Wednesday, November 9, 2011

The Curious Case of the Vanishing Car Taxes

The recent Road Ahead Group report on reform of vehicle taxation publicised one of the unintended consequences of UK and European 'green' vehicle legislation – cleaner vehicles could hugely reduce the Government’s income from vehicle taxes.

European legislation has now set a road map for the average CO2 emissions (and hence fuel economy) from new cars. The Government is also strongly encouraging alternative fuels such as battery electric vehicles. As a result cars are becoming far more fuel efficient, and fuel sales are now starting to fall. This process is set to continue for the foreseeable future.

Making a few assumptions, the Treasury’s own figures suggest that fuel tax receipts will fall from 1.8% of GDP in 2010 to 1.0% by 2030, and vehicle excise duty receipts will fall from 0.4% to 0.1% of GDP over the same period. And that's assuming modest increases in the mileage driven.
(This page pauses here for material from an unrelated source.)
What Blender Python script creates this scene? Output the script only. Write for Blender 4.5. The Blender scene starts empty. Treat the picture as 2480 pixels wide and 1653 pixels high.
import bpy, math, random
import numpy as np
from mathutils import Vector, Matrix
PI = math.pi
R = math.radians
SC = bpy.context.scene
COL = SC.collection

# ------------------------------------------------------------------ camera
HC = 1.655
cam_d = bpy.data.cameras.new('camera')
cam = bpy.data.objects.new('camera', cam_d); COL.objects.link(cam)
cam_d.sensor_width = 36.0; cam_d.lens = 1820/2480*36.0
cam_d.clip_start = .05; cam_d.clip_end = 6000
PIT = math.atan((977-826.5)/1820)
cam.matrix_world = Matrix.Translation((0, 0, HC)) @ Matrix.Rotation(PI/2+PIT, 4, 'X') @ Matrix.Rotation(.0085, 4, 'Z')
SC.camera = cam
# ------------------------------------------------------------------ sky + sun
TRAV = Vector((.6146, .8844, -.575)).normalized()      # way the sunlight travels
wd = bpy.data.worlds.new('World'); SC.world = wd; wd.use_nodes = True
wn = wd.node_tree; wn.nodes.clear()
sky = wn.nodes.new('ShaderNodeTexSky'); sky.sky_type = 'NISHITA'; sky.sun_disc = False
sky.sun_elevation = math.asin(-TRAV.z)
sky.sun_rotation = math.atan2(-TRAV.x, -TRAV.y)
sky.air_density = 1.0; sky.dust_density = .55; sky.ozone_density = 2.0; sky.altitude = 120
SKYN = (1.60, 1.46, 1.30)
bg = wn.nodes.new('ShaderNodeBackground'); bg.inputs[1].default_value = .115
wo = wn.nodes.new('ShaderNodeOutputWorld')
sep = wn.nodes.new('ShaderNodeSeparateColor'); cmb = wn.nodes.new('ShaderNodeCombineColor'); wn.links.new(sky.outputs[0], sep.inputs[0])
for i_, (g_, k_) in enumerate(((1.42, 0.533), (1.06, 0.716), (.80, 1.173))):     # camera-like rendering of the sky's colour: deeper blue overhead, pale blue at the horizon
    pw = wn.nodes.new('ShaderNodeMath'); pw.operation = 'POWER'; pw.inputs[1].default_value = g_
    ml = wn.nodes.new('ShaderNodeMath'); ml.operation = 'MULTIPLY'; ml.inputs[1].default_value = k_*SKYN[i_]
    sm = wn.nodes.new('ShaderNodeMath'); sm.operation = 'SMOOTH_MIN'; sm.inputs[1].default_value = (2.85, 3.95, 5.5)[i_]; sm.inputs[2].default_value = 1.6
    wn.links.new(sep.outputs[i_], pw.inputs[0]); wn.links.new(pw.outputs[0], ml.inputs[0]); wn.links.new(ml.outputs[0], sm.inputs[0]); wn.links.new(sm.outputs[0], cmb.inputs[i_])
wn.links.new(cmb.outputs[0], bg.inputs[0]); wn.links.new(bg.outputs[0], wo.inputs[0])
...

Of course falling tax receipts may not be the only consequence of more efficient cars. There's a well known phenomenon known as the 'rebound effect' where making something cheaper means that people tend to use more of it. With cars this effect be especially strong, as falling motoring costs compare rather favourably to the rising costs of using trains and buses.

Vehicle and fuel taxes are currently a major cash cow for the UK Government, and the Treasury is unlikely to let them dwindle away. The campaign for road tax reform might then see an unlikely alliance between green campaigners and Treasury economists before too long.